I had a conversation with my dog yesterday that was waaaaay more interesting than anything Lubiano could ever say. Can any student taking one of her classes get their money back? Or how do I apply for a position in her department? I'm pretty sure I write just as well as she does, and I have many more interesting stories. How can Duke survive with crap like that?

12/12/11 7:41 AM
Anonymous said...
I hope parents of every kid even thinking about applying to Duke watch this. Before anyone writes a check to Duke Univ. they should know the pap that Duke is "selling."

12/12/11 9:00 AM
Anonymous said...
Almost like looking at "the people of Walmart." Also did you mean to say she has written 2 books?

12/12/11 9:27 AM
Anonymous said...
Just sent Duke my "88 cents" in response to their umteenth fund drive request. They can kiss my experiential backside.
My kid, and my meager funds, go to a real university where intelligence, production, honesty, hard work and integrity are words directly associated with the FACULTY! And taught daily to all the students. They don't harp on the evils of capitalism, the horror of racism, the disgrace of homophobia....they demand, live and teach by example....the value of hard work, the truth of real human rights, and the silliness of discrimination based on sexual preference. Shame on Duke for hiring and retaining these empty suit clowns. Cline would be a great Duke faculty member....she could teach Hooked on Phonics.

12/12/11 10:06 AM
Anonymous said...
I suppose it would politically incorrect to describe the arguments of these people as "fatuous"?

12/12/11 10:14 AM
Anonymous said...
If this is in any way indicative of the humanities and social sciences in American higher education, it's no wonder so many recent college graduates in this country are jobless. Before condemning Duke as an institution, however, it's worth noting that there are many excellent faculty teaching rigorous material in the physical sciences, engineering, economics, public policy, and others.

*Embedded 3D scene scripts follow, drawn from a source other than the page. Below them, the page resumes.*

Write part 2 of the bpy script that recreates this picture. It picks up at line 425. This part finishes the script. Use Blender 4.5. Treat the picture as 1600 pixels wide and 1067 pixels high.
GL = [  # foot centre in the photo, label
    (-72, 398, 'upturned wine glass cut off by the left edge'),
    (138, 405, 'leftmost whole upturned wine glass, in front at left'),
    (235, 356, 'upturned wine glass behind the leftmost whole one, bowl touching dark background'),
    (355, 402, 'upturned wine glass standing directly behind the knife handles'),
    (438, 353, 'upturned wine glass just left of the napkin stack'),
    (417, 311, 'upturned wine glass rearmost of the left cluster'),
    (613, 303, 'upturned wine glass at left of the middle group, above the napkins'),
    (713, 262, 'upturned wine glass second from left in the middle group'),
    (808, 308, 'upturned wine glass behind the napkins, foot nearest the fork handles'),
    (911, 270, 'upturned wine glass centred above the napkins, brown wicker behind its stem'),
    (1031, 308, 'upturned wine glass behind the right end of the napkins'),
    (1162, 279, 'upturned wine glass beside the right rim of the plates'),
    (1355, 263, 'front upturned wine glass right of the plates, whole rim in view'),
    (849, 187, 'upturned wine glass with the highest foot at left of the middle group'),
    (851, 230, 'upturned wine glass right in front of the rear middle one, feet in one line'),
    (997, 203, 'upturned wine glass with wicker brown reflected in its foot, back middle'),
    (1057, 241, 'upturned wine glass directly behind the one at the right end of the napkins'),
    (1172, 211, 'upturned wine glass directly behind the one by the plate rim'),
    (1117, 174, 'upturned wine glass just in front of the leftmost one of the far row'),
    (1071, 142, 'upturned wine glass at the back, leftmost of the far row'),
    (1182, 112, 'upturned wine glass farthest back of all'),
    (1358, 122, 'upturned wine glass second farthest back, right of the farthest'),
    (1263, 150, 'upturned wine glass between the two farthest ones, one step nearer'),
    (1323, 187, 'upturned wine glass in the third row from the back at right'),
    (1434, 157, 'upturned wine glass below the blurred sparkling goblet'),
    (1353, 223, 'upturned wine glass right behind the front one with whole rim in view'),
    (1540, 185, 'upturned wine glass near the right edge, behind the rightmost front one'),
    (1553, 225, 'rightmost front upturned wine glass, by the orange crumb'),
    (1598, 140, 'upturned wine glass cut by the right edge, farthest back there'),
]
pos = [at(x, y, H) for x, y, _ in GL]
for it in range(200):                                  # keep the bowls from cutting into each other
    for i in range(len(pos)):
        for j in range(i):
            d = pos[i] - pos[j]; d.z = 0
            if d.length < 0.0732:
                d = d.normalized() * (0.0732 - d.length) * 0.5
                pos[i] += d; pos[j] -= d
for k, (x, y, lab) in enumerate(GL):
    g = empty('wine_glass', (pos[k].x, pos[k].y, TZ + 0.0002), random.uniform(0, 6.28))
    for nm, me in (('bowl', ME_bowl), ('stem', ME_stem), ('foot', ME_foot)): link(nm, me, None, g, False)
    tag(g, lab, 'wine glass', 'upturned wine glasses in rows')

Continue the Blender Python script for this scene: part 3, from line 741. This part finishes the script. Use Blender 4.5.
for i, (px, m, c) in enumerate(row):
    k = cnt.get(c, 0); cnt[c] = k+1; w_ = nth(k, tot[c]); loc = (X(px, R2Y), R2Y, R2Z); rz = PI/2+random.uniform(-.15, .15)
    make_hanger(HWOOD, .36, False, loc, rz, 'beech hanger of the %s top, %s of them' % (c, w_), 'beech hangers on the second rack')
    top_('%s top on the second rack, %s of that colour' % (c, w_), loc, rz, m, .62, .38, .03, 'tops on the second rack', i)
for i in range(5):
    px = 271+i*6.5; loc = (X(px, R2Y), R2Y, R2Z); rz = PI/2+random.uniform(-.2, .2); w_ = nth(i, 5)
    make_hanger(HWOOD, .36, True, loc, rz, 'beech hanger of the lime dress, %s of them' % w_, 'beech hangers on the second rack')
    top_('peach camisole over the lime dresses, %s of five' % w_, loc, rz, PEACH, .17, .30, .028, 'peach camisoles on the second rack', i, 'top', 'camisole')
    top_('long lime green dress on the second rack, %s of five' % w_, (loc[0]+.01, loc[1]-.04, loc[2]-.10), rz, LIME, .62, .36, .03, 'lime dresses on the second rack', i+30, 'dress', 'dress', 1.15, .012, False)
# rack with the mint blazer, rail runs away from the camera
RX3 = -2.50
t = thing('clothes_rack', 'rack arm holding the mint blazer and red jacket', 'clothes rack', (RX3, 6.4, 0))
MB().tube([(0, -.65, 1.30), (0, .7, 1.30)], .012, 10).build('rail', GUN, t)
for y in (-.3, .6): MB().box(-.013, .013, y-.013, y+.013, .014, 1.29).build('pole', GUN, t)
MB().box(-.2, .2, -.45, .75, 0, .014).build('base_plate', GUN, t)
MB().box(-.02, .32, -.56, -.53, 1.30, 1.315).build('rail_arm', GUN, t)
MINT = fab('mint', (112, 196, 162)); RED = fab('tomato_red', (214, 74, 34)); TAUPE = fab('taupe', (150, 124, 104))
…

My son graduated from Duke in 2006 and majored in chemistry and economics. I got my monies worth. But I lament that my Alma mater employs, even promotes, such lunatic fringe. Our nation is experiencing unprecedented global competition. Society cannot afford to waste precious resources on self indulgent tripe masquerading as education.

12/12/11 1:50 PM
Lois Turner said...
The "People of Walmart" comment is spot on, and I suspect these two would take it as a compliment. No one expects middle aged college professors to look like, say, Helen Mirren, but this level of slovenliness and unprofessionalism as to personal appearance gives an awful impression of the university.

I note that the renowned Duke Diet & Fitness Center is "offering extra savings on new client seasonal rates" until December 19. Maybe someone should alert our dynamic duo of pie-loving profs.

12/12/11 4:12 PM
Anonymous said...
I am ashamed of Duke. Period.

12/12/11 5:59 PM


Anonymous said...

Gosh. All those years spent in painstaking effort to understand Plato, Aristotle, Sophocles, Aquinas, Locke, Kant, Shakespeare, et al. – and then the countless hours of racking my brain to compose clear and engaging lectures on those ideas. (All because, silly me, I thought that's what professors did.)

I wish I had realized sooner that I could've waited until the last minute for a random thought to strike me -- about, say, the "social order" of cupcakes. (After all, there is lots I don't know about cupcakes.) And then write on the board: "I heart cupcakes."

Oh, wait. I'm not allowed such professional negligence because I'm not among the race/gender anointed ones.

Anonymous said...

Oops. The 12:01 should have been signed "Duke Prof."